His observation is spot on, and yet, when discussing Agile Software Development, we find ourselves focused on frameworks instead of people and connections.
Over the past 15 years, Dan Tousignant and Todd Kamens, two Agile thought leaders, have collaborated on numerous projects. Leveraging Traditional Project Management, Scrum, Lean and Kanban techniques to manage software projects they have now joined to share their thoughts.
Working together on and off over the years, Dan and Todd have discussed many issues with clients’ different implementations of Agile, and with each conversation, a pattern started to emerge. It wasn’t clear at first, but they started to see how Agile’s success was more about the people and values than the prescribed process and framework. Dan and Todd started to see how Agile was becoming a practice that was unique to each company and involved people and connections in making it succeed.
Interestingly, when Dan and Todd saw these connections in the workplace, they had both started to practice Mindfulness. Mindfulness seems to be the new buzzword these days for the stressed out corporate executive, those going through a midlife crisis or those that are just searching for more meaning out of their day. Though it is a new term, it is not a new concept and has existed for thousands of years.
We are not attempting to teach Mindfulness in this article, however, it is important to understand it at it’s core as defined by Jon Kabat-Zin as follows,
Mindfulness is paying attention, on purpose, in the present, and non-judgmentally, to the unfolding of the experience moment by moment.
In their conversations about Agile and Mindfulness, the patterns became clear as they started to see how Mindfulness aligned with the core values of Agile.
Agile | Mindfulness |
Individuals and Interactions over processes and tools | Mindfulness teaches us to be open to novelty, sensitive to different contexts and to be aware of multiple perspectives. |
Working software over comprehensive documentation | Mindfulness teaches us to accept change, to appreciate other viewpoints and to be able to focus on the present. |
Customer collaboration over contract negotiation | Mindfulness teaches us an awareness of multiple perspectives and listening to hear versus listening to reply. |
Responding to change over following a plan | Mindfulness teaches us to cherish trust, expertise and direct communication. |
In summary, Agile 2.0 moves us beyond Frameworks and instead, focuses on people and connections. We observe how the individual, the team and the organization work together to achieve amazing results. We pay attention to one another, non-judgmentally, and work together to achieve great value for our customers.
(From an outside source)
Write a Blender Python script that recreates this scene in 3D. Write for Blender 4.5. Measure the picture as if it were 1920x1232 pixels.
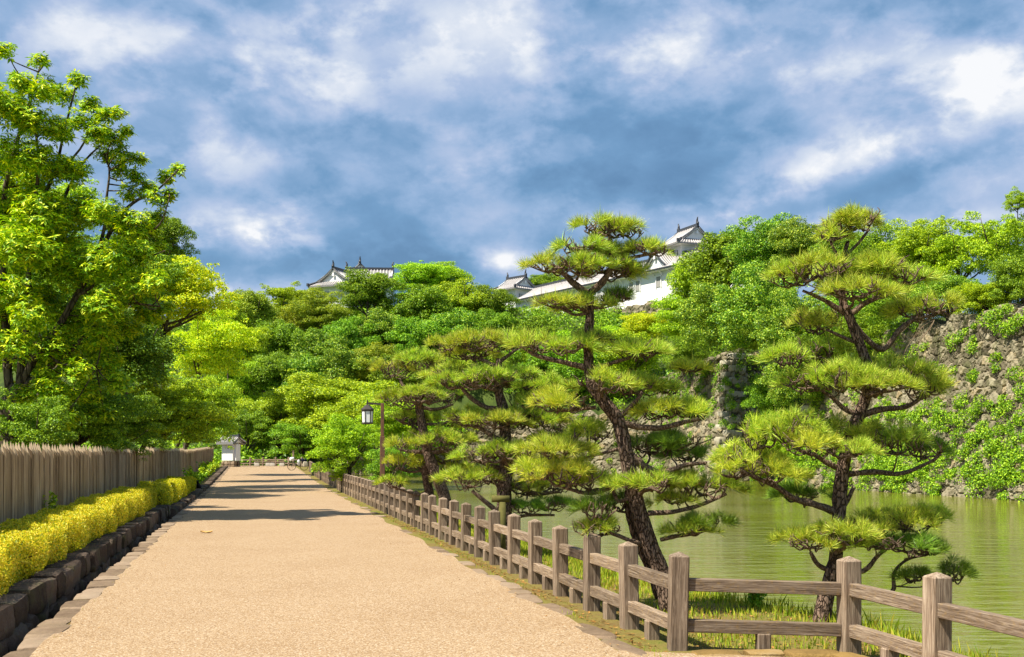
import bpy, math, random
import numpy as np
from mathutils import Vector

# ------------------------------------------------------------------ clearing, camera, sky, sun, exposure
for o in list(bpy.data.objects):
    bpy.data.objects.remove(o)
sc = bpy.context.scene
COL = sc.collection
R = math.radians
PI = math.pi
EYE, FOC, HZ = 1.72, 2150.0, 851.0            # eye height, focal length in photo pixels, horizon row

cd = bpy.data.cameras.new("camera")
cam = bpy.data.objects.new("camera", cd)
COL.objects.link(cam)
cam.location = (0, 0, EYE)
cam.rotation_euler = (R(90), 0, 0)
cd.sensor_width = 36.0
cd.lens = FOC / 1920 * 36.0
cd.shift_y = (HZ - 616) / 1920
cd.clip_start = 0.1
cd.clip_end = 6000
sc.camera = cam

EXPOSURE = 0.95
sc.view_settings.view_transform = 'Standard'
sc.view_settings.look = 'None'
sc.view_settings.exposure = EXPOSURE
sc.view_settings.gamma = 1.0
sc.view_settings.use_curve_mapping = False
sc.cycles.max_bounces = 8
sc.cycles.diffuse_bounces = 2
sc.cycles.transparent_max_bounces = 6
sc.cycles.use_denoising = True

SUN_DIR = Vector((-0.86, -0.50, 1.55)).normalized()
sl = bpy.data.lights.new("sun", 'SUN')
sl.energy = 5.0
sl.angle = R(0.5)
sl.color = (1.0, 0.93, 0.80)
so = bpy.data.objects.new("sun", sl)
COL.objects.link(so)
so.rotation_euler = SUN_DIR.to_track_quat('Z', 'Y').to_euler()
SUN_EL = math.asin(SUN_DIR.z)
SUN_AZ = math.atan2(SUN_DIR.x, SUN_DIR.y)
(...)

Over the course of several collaborative articles, Dan and Todd will convey their vision of Agile 2.0 and explain how leveraging Mindfulness practices with your Agile software development adoption can create better people, teams and companies capable of achieving greatness.
Dan Tousignant, President, Cape Project Management, Inc.
Todd Kamens, President, Guidance Technology, Inc.
totally agree. in fact I would like to add something.
Think of TQM. When Honda, FIAT, BMW etc started copying the Toyota TQM way (aka LEAN manufacturing) they failed and failed and failed. Only once they realized the Toyota Way was mindset first, and process and form second did they ‘get it’ and make it their own. in other words its all about people and connections.
However…humans are messy and so this brings me to SHU HA RI, the art of mastery and core concept in Mastering SCRUM…SHU is essentially teaching the importance of learning the basics; I equate this to mastering process and form thus paving the way to achieve HA, the state of individually mastery and new formed expression, before we arrive at RI, a state that evolves as it will.